Radioobservations are possible on much larger territory. Besides already mentioned regions very good conditions will be in the eastern part of Russia (Siberia and Far East), on most part of Eastern Asia (eapecially in Japan, Korea and China). In western part of Russia the radiant will be much lower, but radioobservations are still very possible, especially closer to Ural. For observer in Indonesia the radiant will be a bit above horizon. Further to the west the border of availability passes through India, the Middle East Countries, Black Sea and to Europe in the night.

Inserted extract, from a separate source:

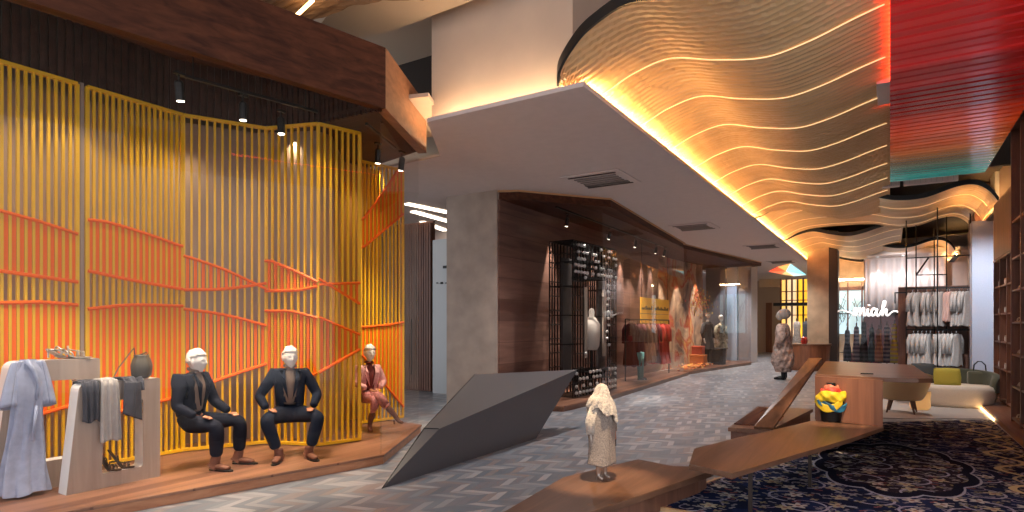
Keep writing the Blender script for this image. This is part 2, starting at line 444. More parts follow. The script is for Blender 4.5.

I'd like to specially note, that even despite the negative prediction of stream visual activity, its observations are very important. As known, a negative result is also a meaningful result, which could confirm or disprove the prediction. And, on the other hand, the prediction could not consider all the finest features of stream dynamics, so there is always a chance of unexpected activity - from older, not computed trails or due to the possible imperfectness of the model.

In 2006 the Earth will pass trough an area of non-perihelion particles between 1966 and 1972 trails. Visual activity is not expected (moreover, the almost full Moon will be a great disturbance), but the Author does not exclude a radioenhancement at 4:43 UT 9 October. So far radioobservations are recommended during several hours around this time. Theoretical radiant: RA=262.3°, Dec=55.5°, Vg=21.0 km/s.


1. "Comet's dust 2.0" program by S. Shanov and S. Dubrovsky. [Used for computation of stream particles orbital evolution]
2. Information from Gary W. Kronk's page http://www.maa.agleia.de
3. IMO Circular on Draconid 2005.
4. Lyytinen E, van Flandern T. "Predicting the strength of Leonid outbursts", 2000, Icarus, P. 158-160.